Exercise
Return the lines below exactly, from the first line to the line that contains "sc.camera = cam". Leave out pictures.

(Records with scene code)
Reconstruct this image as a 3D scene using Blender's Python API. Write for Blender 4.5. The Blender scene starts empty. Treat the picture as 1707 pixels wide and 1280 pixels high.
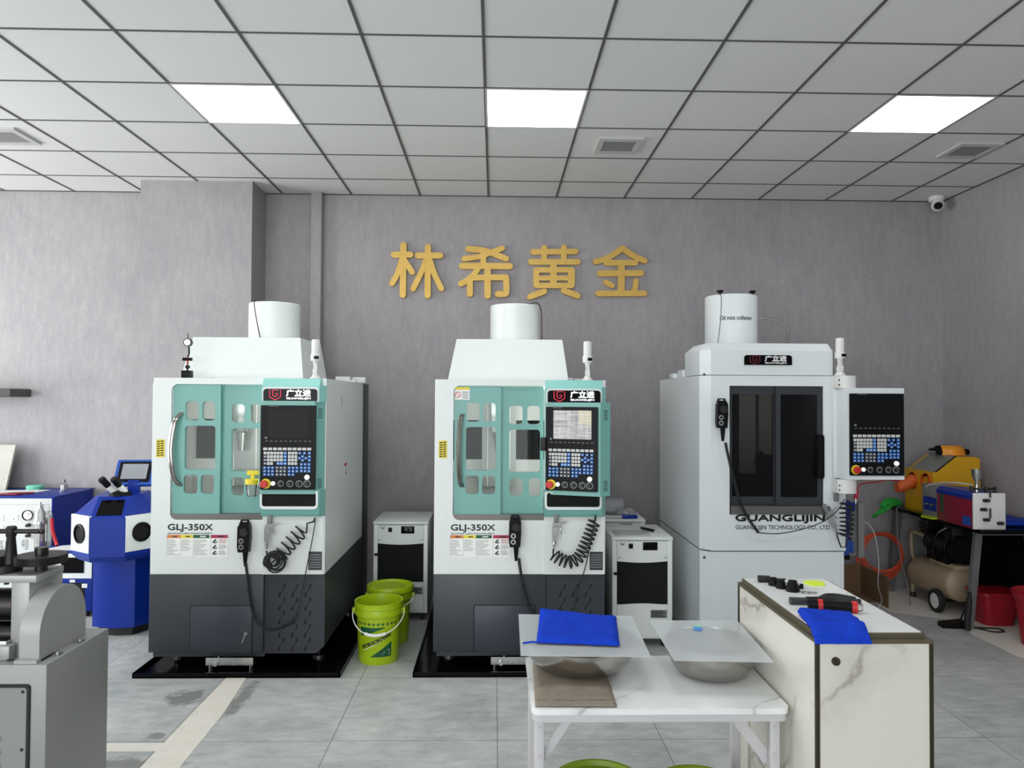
import bpy, bmesh, math, random
from mathutils import Matrix, Vector, noise
from mathutils.geometry import tessellate_polygon
random.seed(7)
PI = math.pi
sc = bpy.context.scene
COL = sc.collection

# ------------------------------------------------------------------ camera
EYE = 1.65
YAW, PITCH, ROLL, FPX = .02373, .02055, .0055, 1226.3
cam_data = bpy.data.cameras.new('camera'); cam_data.sensor_width = 36.0
cam_data.lens = FPX / 1707 * 36.0; cam_data.clip_start = .05
cam = bpy.data.objects.new('camera', cam_data); COL.objects.link(cam)
_cy, _sy, _cp, _sp = math.cos(YAW), math.sin(YAW), math.cos(PITCH), math.sin(PITCH)
fwd = Vector((_sy*_cp, _cy*_cp, _sp)); rt = Vector((_cy, -_sy, 0)); up = rt.cross(fwd)
rt2 = rt*math.cos(ROLL) + up*math.sin(ROLL); up2 = up*math.cos(ROLL) - rt*math.sin(ROLL)
cam.matrix_world = Matrix(((rt2.x, up2.x, -fwd.x, 0), (rt2.y, up2.y, -fwd.y, 0), (rt2.z, up2.z, -fwd.z, EYE), (0, 0, 0, 1)))
sc.camera = cam

# ------------------------------------------------------------------ world, daylight, exposure
world = bpy.data.worlds.new('daylight'); sc.world = world; world.use_nodes = True
world.node_tree.nodes['Background'].inputs[0].default_value = (.86, .93, 1, 1)
world.node_tree.nodes['Background'].inputs[1].default_value = .64
def area(name, loc, target, sx, sy, power, col):
    l = bpy.data.lights.new(name, 'AREA'); l.shape = 'RECTANGLE'; l.size = sx; l.size_y = sy
    l.energy = power; l.color = col
    o = bpy.data.objects.new(name, l); COL.objects.link(o); o.location = loc
    o.rotation_euler = (Vector(target) - Vector(loc)).to_track_quat('-Z', 'Y').to_euler()
    return o
area('shopfront_daylight', (-2.6, -3.6, 1.75), (-1.9, 6, 1.5), 6.4, 2.9, 250, (.95, .98, 1))
area('side_window_daylight', (-6.4, 4.1, 1.75), (0, 4.9, 1.6), 3.2, 2.6, 215, (.97, .99, 1))
for lx in (-1.565, .235, 2.632): area('added_overhead_fill', (lx, 2.1, 3.42), (lx, 2.1, 0), .58, .58, 13, (.97, .99, 1))  # unseen lamps added to brighten the counter and table tops
sc.view_settings.view_transform = 'Standard'; sc.view_settings.look = 'None'
sc.view_settings.gamma = 1.0; sc.view_settings.use_curve_mapping = False
sc.view_settings.exposure = 0.0

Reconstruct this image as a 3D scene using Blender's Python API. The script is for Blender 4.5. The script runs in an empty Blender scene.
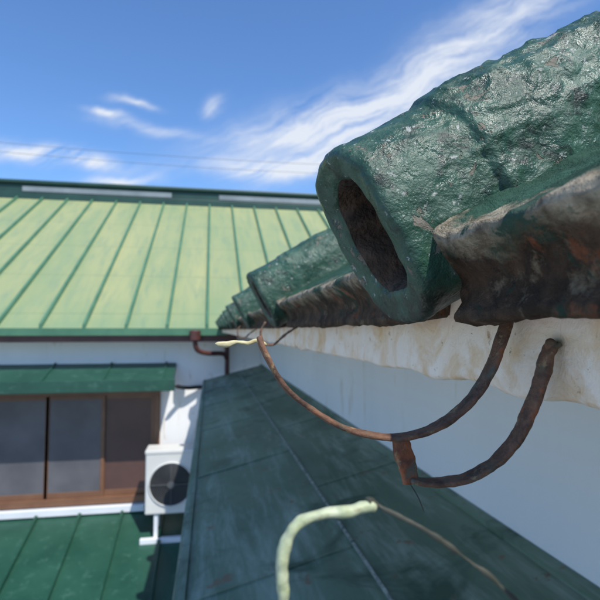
import bpy, math, random
from mathutils import Vector, noise
random.seed(4)
H = 5.6
sc = bpy.context.scene
COL = sc.collection

# ---------------------------------------------------------------- nodes
def newmat(name):
    m = bpy.data.materials.new(name); m.use_nodes = True
    nt = m.node_tree; b = nt.nodes['Principled BSDF']
    tc = nt.nodes.new('ShaderNodeTexCoord')
    return m, nt, b, tc.outputs['Object']
def setin(nt, sock, v):
    if isinstance(v, bpy.types.NodeSocket): nt.links.new(v, sock)
    elif isinstance(v, (tuple, list)):
        sock.default_value = tuple(v) + ((1,) if len(v) == 3 and sock.type == 'RGBA' else ())
    else: sock.default_value = v
def nz(nt, vec, scale, detail=4, rough=.55, dist=0, stretch=None):
    if stretch:
        mp = nt.nodes.new('ShaderNodeMapping'); mp.inputs['Scale'].default_value = stretch
        nt.links.new(vec, mp.inputs[0]); vec = mp.outputs[0]
    n = nt.nodes.new('ShaderNodeTexNoise'); nt.links.new(vec, n.inputs['Vector'])
    n.inputs['Scale'].default_value = scale; n.inputs['Detail'].default_value = min(detail, 5)
    n.inputs['Roughness'].default_value = rough; n.inputs['Distortion'].default_value = dist
    return n.outputs['Fac']
def rmp(nt, fac, a, b, lo=0., hi=1.):
    n = nt.nodes.new('ShaderNodeMapRange'); n.inputs[1].default_value = a; n.inputs[2].default_value = b
    n.inputs[3].default_value = lo; n.inputs[4].default_value = hi
    nt.links.new(fac, n.inputs[0]); return n.outputs[0]
def mix(nt, f, a, b, mode='MIX'):
    n = nt.nodes.new('ShaderNodeMix'); n.data_type = 'RGBA'; n.blend_type = mode
    setin(nt, n.inputs[0], f); setin(nt, n.inputs[6], a); setin(nt, n.inputs[7], b)
    return n.outputs[2]
def mth(nt, op, a, b=0., c=None):
    n = nt.nodes.new('ShaderNodeMath'); n.operation = op
    setin(nt, n.inputs[0], a); setin(nt, n.inputs[1], b)
    if c is not None: setin(nt, n.inputs[2], c)
    return n.outputs[0]
def sep(nt, vec):
    n = nt.nodes.new('ShaderNodeSeparateXYZ'); nt.links.new(vec, n.inputs[0]); return n.outputs
def bump(nt, b, h, strength, dist):
    n = nt.nodes.new('ShaderNodeBump'); n.inputs['Strength'].default_value = strength
    n.inputs['Distance'].default_value = dist; nt.links.new(h, n.inputs['Height'])
    nt.links.new(n.outputs[0], b.inputs['Normal'])

def simple(name, c1, c2, rough=.5, scale=5, bs=0, bscale=50, bdist=.002, metal=0, stretch=None, c3=None):
    m, nt, b, co = newmat(name)
    f = rmp(nt, nz(nt, co, scale, 4, .6, 0, stretch), .3, .7)
    c = mix(nt, f, c1, c2)
    if c3: c = mix(nt, rmp(nt, nz(nt, co, scale * 5, 5, .7), .55, .75), c, c3)
    setin(nt, b.inputs['Base Color'], c)
    b.inputs['Roughness'].default_value = rough; b.inputs['Metallic'].default_value = metal
    if bs: bump(nt, b, nz(nt, co, bscale, 3), bs, bdist)
    return m

def paint_near():
    m, nt, b, co = newmat('old_green_paint')
    x, y, z = sep(nt, co)
    n1 = nz(nt, co, 20, 5, .6, .5)
    c = mix(nt, rmp(nt, n1, .35, .65), (.019, .056, .034), (.042, .106, .068))
    n2 = nz(nt, co, 75, 4, .65, .3)
    c = mix(nt, rmp(nt, n2, .52, .78), c, (.088, .145, .108))
    c = mix(nt, rmp(nt, nz(nt, co, 42, 5, .7, .8), .53, .65), c, (.012, .023, .016))
    ch = rmp(nt, nz(nt, co, 55, 5, .7, .4), .620, .640)
    c = mix(nt, ch, c, (.16, .145, .11))
    ch2 = rmp(nt, nz(nt, co, 150, 4, .7, .2), .640, .660)
    c = mix(nt, ch2, c, (.30, .32, .29))
    zg = mth(nt, 'ADD', z, mth(nt, 'MULTIPLY', mth(nt, 'SUBTRACT', n2, .5), .045))
    c = mix(nt, rmp(nt, zg, H + .022, H + .008, 0, .88), c, (.022, .022, .015))
    setin(nt, b.inputs['Base Color'], c)
    r = rmp(nt, n2, .35, .65, .27, .60)
    setin(nt, b.inputs['Roughness'], mth(nt, 'ADD', r, mth(nt, 'MULTIPLY', ch, .3)))
    b.inputs['Specular IOR Level'].default_value = .45
    h = mth(nt, 'ADD', nz(nt, co, 125, 5, .62, .05), mth(nt, 'MULTIPLY', ch, -.25))
    bump(nt, b, h, .8, .003)
    return m
def pan_mat():
    m, nt, b, co = newmat('weathered_roof_pan')
    x, y, z = sep(nt, co)
    g = mix(nt, rmp(nt, nz(nt, co, 25, 5, .6), .35, .65), (.018, .052, .034), (.038, .10, .066))
    nf = nz(nt, co, 90, 5, .7)
    lich = mix(nt, rmp(nt, nf, .36, .62), (.13, .105, .070), (.46, .39, .28))
    lich = mix(nt, rmp(nt, nz(nt, co, 45, 5, .7), .50, .58), lich, (.045, .085, .060))
    rust = mix(nt, rmp(nt, nz(nt, co, 42, 5, .7, .5), .40, .66), (.040, .027, .018), (.125, .078, .050))
    rust = mix(nt, rmp(nt, nf, .56, .70), rust, (.19, .15, .10))
    rust = mix(nt, rmp(nt, nz(nt, co, 28, 5, .72), .585, .68), rust, (.24, .080, .035))
    rust = mix(nt, rmp(nt, nz(nt, co, 36, 5, .7, .4), .57, .63), rust, (.030, .050, .034))
    lipn = mth(nt, 'ADD', x, mth(nt, 'MULTIPLY', mth(nt, 'SUBTRACT', nz(nt, co, 38, 5, .7), .5), .05))
    lf = rmp(nt, lipn, .102, .110, 1, 0)
    c = mix(nt, lf, g, lich)
    zf = mth(nt, 'ADD', z, mth(nt, 'MULTIPLY', mth(nt, 'SUBTRACT', nz(nt, co, 60, 5, .7), .5), .026))
    c = mix(nt, rmp(nt, zf, H + .0345, H + .027, 0, 1), c, rust)
    setin(nt, b.inputs['Base Color'], c); b.inputs['Roughness'].default_value = .85
    b.inputs['Specular IOR Level'].default_value = .2
    bump(nt, b, nz(nt, co, 130, 5, .75, .3), .85, .004)
    return m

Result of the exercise
Reconstruct this image as a 3D scene using Blender's Python API. Write for Blender 4.5. The Blender scene starts empty. Treat the picture as 1707 pixels wide and 1280 pixels high.
import bpy, bmesh, math, random
from mathutils import Matrix, Vector, noise
from mathutils.geometry import tessellate_polygon
random.seed(7)
PI = math.pi
sc = bpy.context.scene
COL = sc.collection

# ------------------------------------------------------------------ camera
EYE = 1.65
YAW, PITCH, ROLL, FPX = .02373, .02055, .0055, 1226.3
cam_data = bpy.data.cameras.new('camera'); cam_data.sensor_width = 36.0
cam_data.lens = FPX / 1707 * 36.0; cam_data.clip_start = .05
cam = bpy.data.objects.new('camera', cam_data); COL.objects.link(cam)
_cy, _sy, _cp, _sp = math.cos(YAW), math.sin(YAW), math.cos(PITCH), math.sin(PITCH)
fwd = Vector((_sy*_cp, _cy*_cp, _sp)); rt = Vector((_cy, -_sy, 0)); up = rt.cross(fwd)
rt2 = rt*math.cos(ROLL) + up*math.sin(ROLL); up2 = up*math.cos(ROLL) - rt*math.sin(ROLL)
cam.matrix_world = Matrix(((rt2.x, up2.x, -fwd.x, 0), (rt2.y, up2.y, -fwd.y, 0), (rt2.z, up2.z, -fwd.z, EYE), (0, 0, 0, 1)))
sc.camera = cam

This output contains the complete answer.